Transcript
BROOKE GLADSTONE: Now Russell Mokhiber as we mentioned has made a career of annoying Ari Fleischer. Let's play this clip of him harassing the press secretary about stepping down.
RUSSELL MOKHIBER: I was wondering is there anything President Bush has done as president that made you think even for a moment that you would resign as a matter of conscience.
ARI FLEISCHER: No.
RUSSELL MOKHIBER: Not for a moment.
ARI FLEISCHER: Not for a moment. Why should there be?
BROOKE GLADSTONE: Russell Mokhiber is the editor of the Washington, DC based Corporate Crime Reporter and he joins us now.
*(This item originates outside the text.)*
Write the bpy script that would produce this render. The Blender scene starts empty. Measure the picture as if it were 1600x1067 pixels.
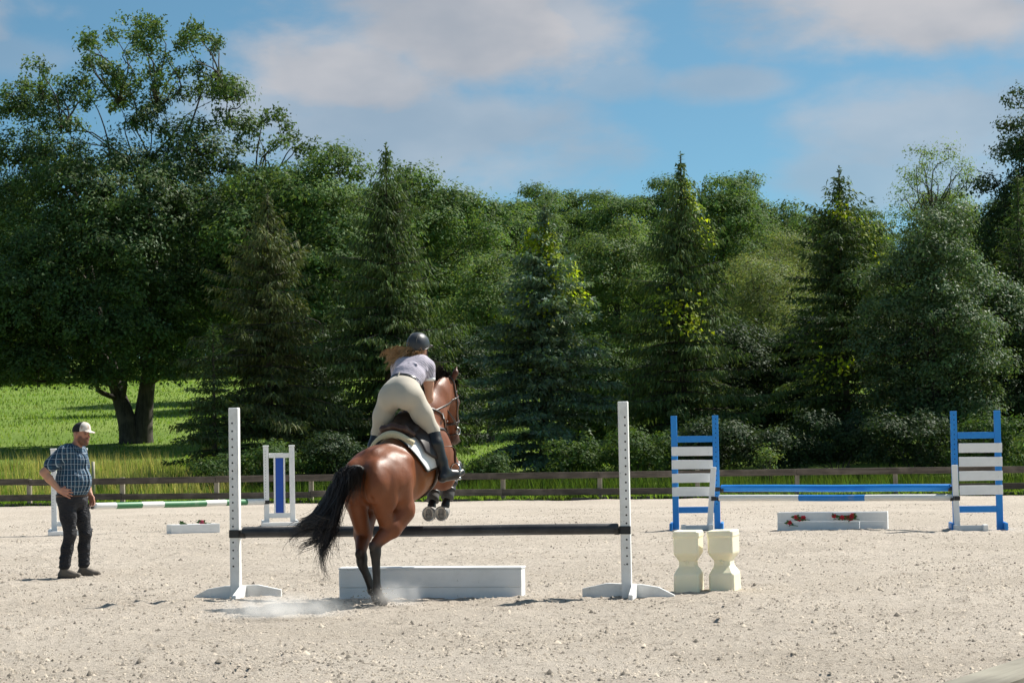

Welcome to the show.
RUSSELL MOKHIBER: Thank you.
BROOKE GLADSTONE: Now, I understand that one thing that you particularly object to is how closely Fleischer enforces the policy regarding the conduct of the media at the daily press briefings. Do you try and just sort of disrupt this protocol because you find it too constraining?
RUSSELL MOKHIBER: No, actually he does. There are 8 rows in the press briefing room. And he says that he doesn't want to go out of order. But often when he doesn't like a question that was asked by a reporter from a previous day or previous week, he'll violate his own rule and just skip over the reporter even though the reporter has his or her hand up and wants to ask a question.
So there's a number of ways that he can get around a reporter asking a question. One is just to skip over them. Another is to leave the reporter waiting at the gate outside, which has happened to me on many occasions. You know, something's wrong with the computer - you're not being cleared in.
And the third way is just to prohibit reporters' access.
BROOKE GLADSTONE: This hasn't happened just to you though, has it, this sort of selective exclusion?
RUSSELL MOKHIBER: Ari knows when the press briefing is being broadcast on CNN and on the major cable networks, so I think often that's when it happens. When the cable networks are on and carrying the event live, he will skip over reporters that he knows will give him a hard time.
BROOKE GLADSTONE: It's known that Ari has not shrunk from warning reporters when they've stepped over the line. Have you ever come under that kind of pressure or scrutiny?
RUSSELL MOKHIBER: When I first started covering the White House he called me and he, he said that he felt that my questions portrayed the president as being affiliated with criminals and white collar crooks, and I told him well - I'm the editor of a publication called Corporate Crime Reporter - this is my beat.
That was a way that he was trying to send me a message. Subsequently I went through this whole ordeal where he in fact banned me for a couple months and when I got in - you know -just skipped over me when he didn't want to deal with it.
BROOKE GLADSTONE: So now that your adversary is stepping down --are you going to miss him, even a little bit?
RUSSELL MOKHIBER: Well, what we can say about Ari is that he's very good at what he does, which is be the minister of disinformation and make sure that reporters don't get to him. And I think it can be said that reporters never really got to him. So-- I can't [LAUGHS] say that it's a sad day that he's going but on the other hand, his successor's going to have a more difficult time with the White House press, and I think that was shown when Scott McClellan, his perhaps-successor, briefed the press corps when he was gone last Friday, and the press were starting to jump all over him.
My wife, when I told her this, thought that it was like when the substitute teacher takes over and the kids just gang up on the substitute -- that's going to be happening, because-- no one's going to be able to fill his shoes.
BROOKE GLADSTONE: Well thank you very much.
RUSSELL MOKHIBER: Thank you.
BROOKE GLADSTONE: Russell Mokhiber is the editor of the Washington, DC based Corporate Crime Reporter, and despite his best efforts, he never "got" to Ari Fleischer.